Ce que j’ai observé en Outaouais l’après-midi du 13 septembre est prometteur. De plus en plus, les gens s’affichent comme indépendantistes dans cette région longtemps jugée hostile à la cause. Ils font des liens entre les nouvelles préoccupations populaires et le projet d’indépendance. Voilà une attitude décomplexée, qui met de la chair autour du projet de pays.

Le travail en concertation qui est au cœur de la mission des OUI QUEBEC n’est pas de tout repos. Il force chacun d’entre nous à sortir de sa zone de confort, à parler à des non convaincus, à composer avec des groupes qui portent aussi d’autres préoccupations que l’indépendance, à reconnaître que les indépendantistes ne pensent pas tous la même chose, non seulement sur la question sociale, mais aussi sur le chemin à prendre pour arriver à l’indépendance.

Malgré les divergences et les heurts que cela peut parfois provoquer, nous devons demeurer en mode addition des appuis, pas en mode soustraction. Nous devons demeurer en position de faire la promotion de l’indépendance hier, demain et après-demain. Se donner comme objectif de convaincre tout un peuple, c’est nécessairement accepter de composer avec les différences.

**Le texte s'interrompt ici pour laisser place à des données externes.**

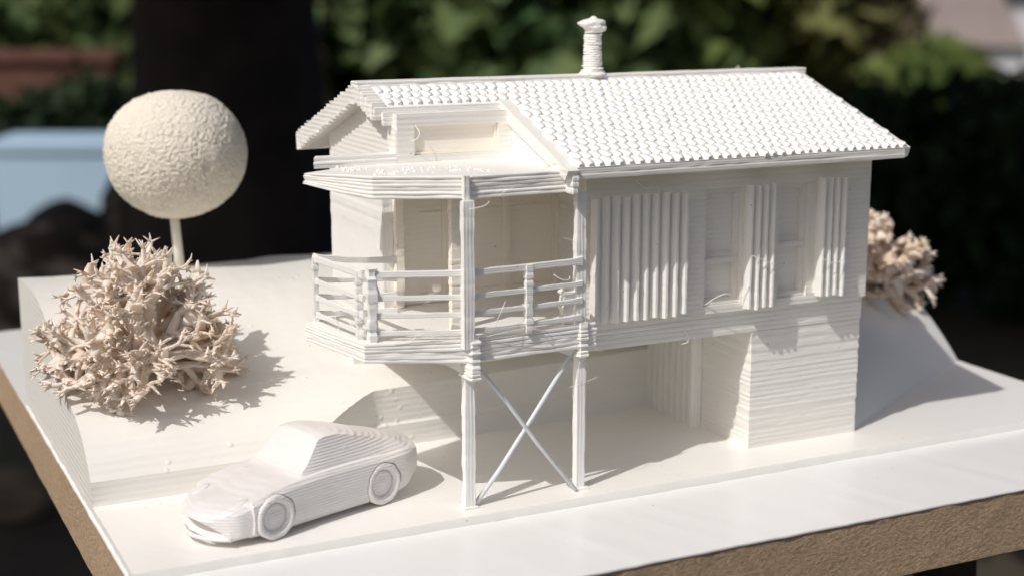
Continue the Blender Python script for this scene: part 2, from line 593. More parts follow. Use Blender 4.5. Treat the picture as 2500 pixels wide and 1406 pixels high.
def right_bank():
    mb = MB()
    nx, ny = 34, 30
    for i in range(nx + 1):
        x = 0.7445 + (1.395 - 0.7445) * i / nx
        yf = 0.075 + max(0, (x - 0.76)) * 0.575
        for j in range(ny + 1):
            t = j / ny
            y = yf + (1.165 - yf) * (t ** 1.5)
            h = 0.80 * (y - yf)
            z = 0.30 * (1 - math.exp(-(h / 0.30) * 1.12)) / (1 - math.exp(-2.2)) if h > 0 else 0
            z = min(z, 0.32)
            z += (0.006 * noise.noise((x * 4, y * 4, 1.7))) * min(1, h / 0.08) + 0.0008
            mb.v.append((x, y, z if j else -0.004))
    m_ = ny + 1
    for i in range(nx):
        for j in range(ny):
            a = i * m_ + j
            mb.f.append((a, a + m_, a + m_ + 1, a + 1))
    for i, flip in ((0, False), (nx, True)):
        ring = list(range(i * m_, i * m_ + m_))
        b = len(mb.v)
        mb.v.append((mb.v[i * m_][0], 1.165, -0.002))
        ring.append(b)
        mb.f.append(tuple(ring))
    b0 = (nx + 1) * m_
    mb.f.append(tuple(i * m_ + ny for i in range(nx + 1)) + (b0 + 1, b0))
    o = mb.build('terrain', M['yard'], None, smooth=True)
    bm = bmesh.new(); bm.from_mesh(o.data)
    bmesh.ops.recalc_face_normals(bm, faces=bm.faces)
    bm.to_mesh(o.data); bm.free()
    o.data.set_sharp_from_angle(angle=R(35))
    o['kind'] = 'structure'
right_bank()

# ================================================================== THE MODEL HOUSE
house = thing('model_house', 'white 3D printed hillside house model with tiled roof, chimney and a balcony on posts', 'model house', (0.2, 0.3, 0.0))
PW = M['print']

# ---- ground floor
pr('wall', [(0.452, 0.06), (0.741, 0.06), (0.741, 0.60), (0.715, 0.60), (0.715, 0.092), (0.476, 0.092), (0.476, 0.60), (0.452, 0.60)],
   -0.001, 0.2615, M['wall'], house, lh=0.0112, bulge=0.0003, jit=0.0006, seg=0.018, seed=2.2)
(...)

Pour ce faire, il faut miser sur nos convergences et sur ce qui nous unit. Il faut accepter que chacun conserve une large marge d’autonomie. Celle-ci est d’ailleurs un atout qui permet, selon les préoccupations et sensibilités de chacun, de bien faire ressortir tous les « possibles » qui peuvent s’ouvrir en nous donnant notre indépendance. Ce qui doit nous rassurer, c’est qu’aussi différents que nous soyons, nous demeurons unis et animés d’un fort désir de pays pour sortir du non-être et de l’insignifiance, pour déployer tout notre potentiel, être plus libres, mieux développés et plus heureux.

L’humanité a grandi en se battant très fort pour conquérir les grandes libertés : liberté d’opinion et d’expression, abolition de l’esclavage, droit de vote, droit d’association, etc. Pourquoi devrait-il en être autrement de notre droit collectif de décider de toutes nos lois, de percevoir tous nos impôts et de nous représenter nous-mêmes sur la scène internationale?

Je vous laisse sur cette percutante citation de René Lévesque. Elle demeure le ciment qui doit nous unir et sur lequel nous pourrons enfin construire. « Une population dont le territoire est planifié par d’autres, aménagé par d’autres, géré par d’autres, exproprié par d’autres dans un but et une perspective établis par d’autres et au profit de d’autres est réduite à l’insignifiance ».

Le peuple québécois n’a rien d’un peuple qui se laissera aller à l’insignifiance, après 400 ans de luttes pour se construire comme nation, trouver sa place au soleil et apporter sa contribution au monde de demain. C’est la responsabilité qui revient désormais à chacun d’entre nous. Nul doute que nous saurons relever ce défi!